Thursday, February 18, 2010

Modernism in Poetry

Most serious poetry today is still Modernist. Modernism in literature is not easily summarised, but the key elements are experimentation, anti-realism, individualism and a stress on the cerebral rather than emotive aspects.
Discussion
Modernist writing is challenging, which makes it suitable for academic study. Many poets come from university, moreover, and set sail by Modernism's charts, so that its assumptions need to be understood to appreciate their work. And since Postmodernism still seems brash and arbitrary, writing in some form of Modernism is probably the best way of getting your work into the better literary magazines. How much should you know of its methods and assumptions?
You need to read widely — poetry, criticism and literary theory. Modernism was a complex and diverse movement. From Symbolism it took allusiveness in style and an interest in rarefied mental states. From Realism it borrowed an urban setting, and a willingness to break taboos. And from Romanticism came an artist-centred view, and retreat into irrationalism and hallucinations.
Hence many problems. No one wants to denigrate the best that has been written this last hundred years, but the forward-looking poet should be aware of its limitations.
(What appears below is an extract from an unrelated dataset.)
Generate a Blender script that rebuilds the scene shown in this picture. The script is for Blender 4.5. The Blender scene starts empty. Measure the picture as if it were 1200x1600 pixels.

Novelty for novelty's sake ends in boredom and indifference, in movements prey to fashion and media hype. Modernism's ruthless self-promotion has also created intellectual castes that carefully guard their status. Often the work is excessively cerebral, an art-for-art's sake movement that has become faddish and analytical. The foundations tend to be self-authenticating — Freudian psychiatry, verbal cleverness, individualism run riot, anti-realism, overemphasis on the irrational. These concepts may not be wholly fraudulent, but as articles of faith they have not won general assent. Modernist work will give you accredited status, but possibly neither an avant-garde reputation nor wide popularity.
Suggestions
1. Modernist work is often the most accessible of today's poetry, thanks to education, public libraries and a vast critical industry. Start therefore with Yeats, Frost, Pound, Eliot, Stevens, Williams, etc., and follow your interests — back into traditional poetry or forward into Postmodernist styles.
2. Model your first efforts on the better poems of Modernism. You will learn much about the poet's craft, and produce work that is still acceptable to the better poetry magazines.

3. Read the biographies of Modernist artists to understand how and why they made their innovations. Then read aesthetics and nineteenth-century continental philosophy to get a broader view of the matter.